Dazu hat der Senat im Urteil vom 25. März 2010 (a.a.O. Rn. 16) wörtlich ausgeführt:
„In Reaktion auf diese Rechtsprechung erwähnt § 47 Abs. 1 Satz 2 BeamtStG den Ansehensverlust nicht mehr. Insoweit wird in der Gesetzesbegründung hervorgehoben, dass die vorkonstitutionelle Auffassung, Beamte seien ‚immer im Dienst’, in dieser Allgemeinheit nicht mehr gelte. Es gehe allein um das Vertrauen in eine objektive, rechtmäßige und effiziente Aufgabenerfüllung (vgl. BTDrucks 16/4027). Eine Rechtsänderung ergibt sich hieraus nicht. Die Wahrung des ‚Ansehens des Beamtentums’ dient allein der Erhaltung eines allgemeinen Vertrauens in eine rechtsstaatliche Verwaltung. Das Berufsbeamtentum soll eine stabile gesetzestreue Verwaltung sichern, die freiheitlich-demokratische Rechtsordnung verteidigen und durch Unabhängigkeit und Unparteilichkeit einen ausgleichenden Faktor gegenüber den das Staatsleben gestaltenden politischen Kräften darstellen.”
e) Des Weiteren hat der Beklagte den behaupteten Verstoß des Oberverwaltungsgerichts gegen § 108 Abs. 1 Satz 1 VwGO nicht dargelegt. Der Beklagte macht insoweit geltend, das Oberverwaltungsgericht habe seinen Vortrag nicht berücksichtigt, nachdem ihn seine Ehefrau verlassen habe, sei er unverschuldet in wirtschaftliche Not und eine schwere psychische Situation geraten. Ferner habe das Oberverwaltungsgericht nicht beachtet, dass er trotz weiterer Aufforderungen seines Kollegen nach 2001 der Versuchung, sich an weiteren Betrügereien zu beteiligen, widerstanden habe und den Kontakt zu dem Kollegen im Jahre 2006 völlig abgebrochen habe.

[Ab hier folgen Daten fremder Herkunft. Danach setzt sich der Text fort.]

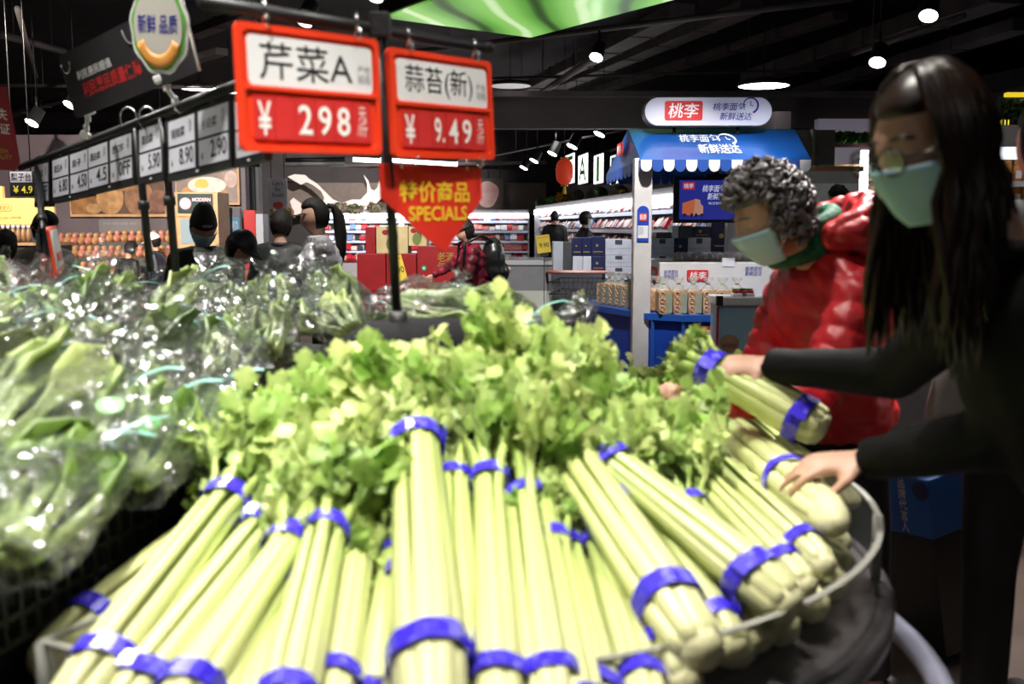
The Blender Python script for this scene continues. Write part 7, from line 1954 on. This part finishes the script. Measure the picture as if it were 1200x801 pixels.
o = mb.build('foliage', bush_m, gar, True); o['kind'] = 'stuff'
MB().bbox(at(982, 0, 13.9).x, 13.95, at(0, 167, 13.9).z, at(1045, 0, 13.9).x, 14.0, at(0, 155, 13.9).z).build('backing', mat('garland_back', (0.02, 0.04, 0.012), 0.8), gar, True)
struct('trim_9', MB().bbox(SX0, 13.9, at(0, 172, 13.9).z, SX1 + 2, 14.0, at(0, 167, 13.9).z), mat('brown_beam', (0.08, 0.03, 0.025), 0.5))
# right-edge dairy fridge
RY = 5.6
a_ = at(1150, 172, RY); b_ = at(1290, 186, RY)
df = thing('dairy_fridge', 'lit dairy fridge behind the long-haired woman at the right edge', 'fridge', ((a_.x + b_.x) / 2, RY + .4, 0))
MB().bbox(a_.x - .3, RY, b_.z, b_.x, RY + 0.05, a_.z).build('light_strip', mat('dairy_light', (0.8, 0.8, 0.8), 0.4, emit=(0.85, 0.9, 1.0), es=1.3), df, True)
MB().bbox(a_.x - .3, RY, a_.z, b_.x, RY + 0.7, a_.z + 0.12).build('canopy', fr_g, df, True)
MB().bbox(a_.x - .3, RY + 0.62, 0, b_.x, RY + 0.7, a_.z).build('fridge_back', fr_g, df, True)
MB().bbox(a_.x - .3, RY + .1, 0, b_.x, RY + 0.65, 0.5).build('fridge_base', fr_g, df, True)
SH = []
for yb in (213, 240, 268):
    z = at(0, yb, RY + .2).z; SH.append(z); MB().bbox(a_.x - .3, RY + .1, z - 0.03, b_.x, RY + .62, z).build('shelf', fr_w, df, True)
og = mat('pouch_orange', (0.75, 0.30, 0.03), 0.35, var=0.15)
for r_, z in enumerate(SH):
    for k in range(7):
        p = V((at(1158 + 12 * k, 0, RY + .2).x, RY + .22, z)); t = thing('snack_pouch', 'orange and white pouch, %s from left on the %s dairy shelf' % (ORD[k], ('top', 'middle', 'low')[r_]), 'pouch', p, group='pouches in the dairy fridge')
        mb = MB(); mb.tube([(0, 0, 0.0), (0, 0, 0.04), (0, 0, 0.09), (0, 0, 0.105)], [0.026, 0.028, 0.024, 0.022], 10, True, (V((0, 1, 0)), 0.6)); mb.build('pouch_body', og, t)
        MB().bbox(-0.016, -0.019, 0.02, 0.016, -0.015, 0.065).build('pouch_label', whitep, t); MB().box((0, 0, 0.115), (0.04, 0.006, 0.02)).build('pouch_seal', og, t)
t, w, h = flat('yellow_strip_light', 'short yellow light strip at the upper right edge', 'light', 1180, 108, 1230, 113, 6.2, mat('strip_yellow', (0.6, 0.45, 0.02), 0.5, emit=(0.85, 0.62, 0.02), es=0.9), 0.04)
t, w, h = flat('lit_letters', 'yellow lit letters at the right edge', 'sign', 1163, 139, 1188, 156, 6.2, mat('letters_back', (0.01, 0.01, 0.01), 0.6), 0.02)
text('MIL', w * .05, h * .08, w * .95, h * .92, 0.004, mat('letters_yellow', (0.5, 0.4, 0.02), 0.5, emit=(0.95, 0.75, 0.05), es=1.0), t)
gw = thing('green_wall', 'dark green plant wall at the right edge', 'plant wall', at(1190, 145, 6.4)); mb = MB()
for k in range(500):
    p = at(rg.uniform(1176, 1250), rg.uniform(112, 158), 6.35) + V((0, rg.uniform(-.04, .04), 0)); d = V((rg.gauss(0, 1), rg.gauss(0, 1), rg.gauss(0, 1))).normalized() * 0.022; e = d.orthogonal() * 0.5
    mb.add([p - d, p + e, p + d, p - e], [(0, 1, 2, 3)])
o = mb.build('foliage', mat('wall_green', (0.02, 0.05, 0.012), 0.6, var=0.3), gw, True); o['kind'] = 'stuff'
a_ = at(1174, 112, 6.4); b_ = at(1250, 158, 6.4); MB().bbox(a_.x, 6.4, b_.z, b_.x, 6.45, a_.z).build('backing', mat('garland_back', (0, 0, 0)), gw, True)
# blue spokesman carton standing by the table
M, w, h = frame3(at(995, 548, 3.2), at(1045, 556, 3.05), at(1001, 612, 3.2))
t = thing('blue_carton', 'blue carton with white vertical lettering on the floor behind the table', 'carton', M=Matrix.Translation((0, 0, 0)) @ M)
zb = M.translation.z
MB().bbox(0, 0, -0.25, w * 1.8, h, 0).build('carton_body', mat('carton_blue', (0.02, 0.12, 0.45), 0.45, var=0.06), t, bevel=0.004)
text('品\n牌\n代\n言\n人', w * 1.14, h * .05, w * 1.30, h * 1.0 - 0.005, 0.002, whitep, t)
MB().prism([(w * 1.62 + 0.03 * cos(a), h * .8 + 0.03 * sin(a)) for a in [2 * pi * k / 14 for k in range(14)]], 0, 0.002).build('carton_spot', mat('spot_dark', (0.02, 0.03, 0.1), 0.5), t)
MB().box((w * .9, -(zb) * 0.5, -0.125), (w * 1.75, zb * 0.98, 0.24), None).build('carton_plinth', black, t)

Nach § 108 Abs. 1 Satz 1 VwGO entscheidet das Gericht nach seiner freien, aus dem Gesamtergebnis des Verfahrens gewonnenen Überzeugung. Daraus folgt die Verpflichtung, der Überzeugungsbildung den im Verfahren festgestellten Sachverhalt vollständig und richtig zugrunde zu legen. Das Gericht darf nicht einzelne erhebliche Tatsachenfeststellungen oder Beweisergebnisse bei seiner rechtlichen Würdigung außer Acht lassen. Insbesondere darf es keinen Umstand übergehen, dessen Entscheidungserheblichkeit sich ihm auf der Grundlage seiner Rechtsauffassung hätte aufdrängen müssen. In solchen Fällen fehlt es an einer tragfähigen Tatsachengrundlage für die innere Überzeugungsbildung des Gerichts, auch wenn die darauf basierende rechtliche Würdigung als solche nicht zu beanstanden ist (stRspr; vgl. Beschluss vom 18. November 2008 – BVerwG 2 B 63.08 – Buchholz 235.1 § 17 BDG Nr. 1 Rn. 27 = NVwZ 2009, 399 ≪401≫).
Diese Grundsätze hat das Oberverwaltungsgericht bei der Bemessung der Disziplinarmaßnahme gegenüber dem Beklagten beachtet. Es hat die in der Beschwerdebegründung genannten Umstände in den Gründen des Berufungsurteils abgehandelt. Schon deshalb hat es nicht auf der Grundlage eines lückenhaften Sachverhalts entschieden. Mit Einwendungen gegen die Gewichtung der be- und entlastenden Umstände nach § 13 Abs. 1 Satz 2 bis 4 BDG kann ein Verfahrensfehler nicht dargelegt werden.
3. Die Kostenentscheidung folgt aus § 41 DiszG, § 69 BDG und § 154 Abs. 2 VwGO. Einer Streitwertfestsetzung für das Beschwerdeverfahren bedarf es nicht, weil die Gebühren gemäß § 41 DiszG nach dem Gebührenverzeichnis der Anlage zu § 78 BDG erhoben werden.